Mark 10:50. “And he, casting away his garment, rose, and came to Jesus.”—I remember once reading these words on a memorial tablet in a country church. Inscriptions on tombstones are often unsatisfactory, and Scriptural quotations upon them most inappropriate; but this one was as suitable as it was singular. The squire of the village had late in life come under the influence of Christian friends, who brought him to a knowledge of the gospel; and to him the words of the Evangelist were applied. They were very suggestive. They told of pride, and worldly pursuits, and self-righteousness, of all to which the man had clung for a lifetime, cast away that he might come to the Saviour. For a sinner saved in life’s last hours a better epitaph could hardly have been chosen.

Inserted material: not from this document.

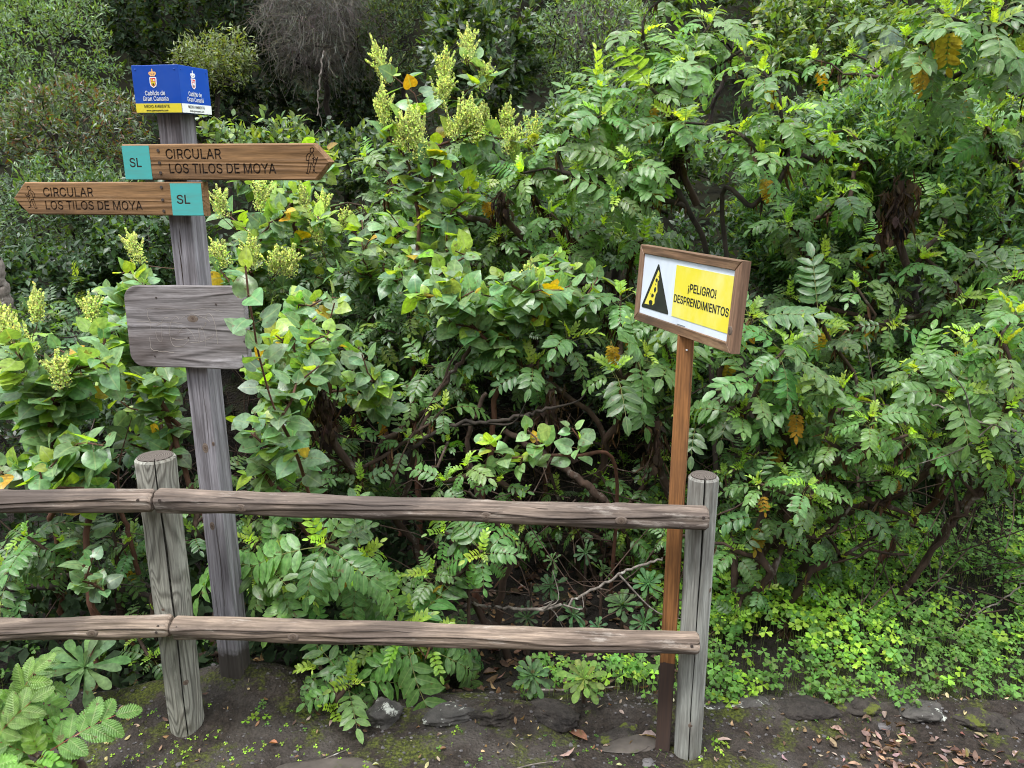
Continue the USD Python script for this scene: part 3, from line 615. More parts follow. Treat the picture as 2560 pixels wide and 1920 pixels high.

I admired the piety that compared the rich man lying there to the poor blind beggar of the gospel story, the once highly esteemed garment of personal righteousness to the beggar’s worthless robe, and that expressed the one hope and refuge of the soul in Christ by the words “he came to Jesus.” It reminded me of the lines on William Carey’s tomb:

“A guilty, weak, and helpless worm,

On Thy kind arms I fall;

Be Thou my strength and righteousness,

My Jesus, and my all.”

What is your mant?—We complain of wandering thoughts; we kneel at our devotions, and our thoughts go fluttering away from us like the sparrows that flit and twitter in the trees. The remedy for this is to have a want. Let us pause at the threshold of prayer as Jeanie Deans did at the door of the audience-room, laying her hand upon her heart. Let us, if we would present a petition at the throne of heavenly grace, feel the parchment to make sure it is there.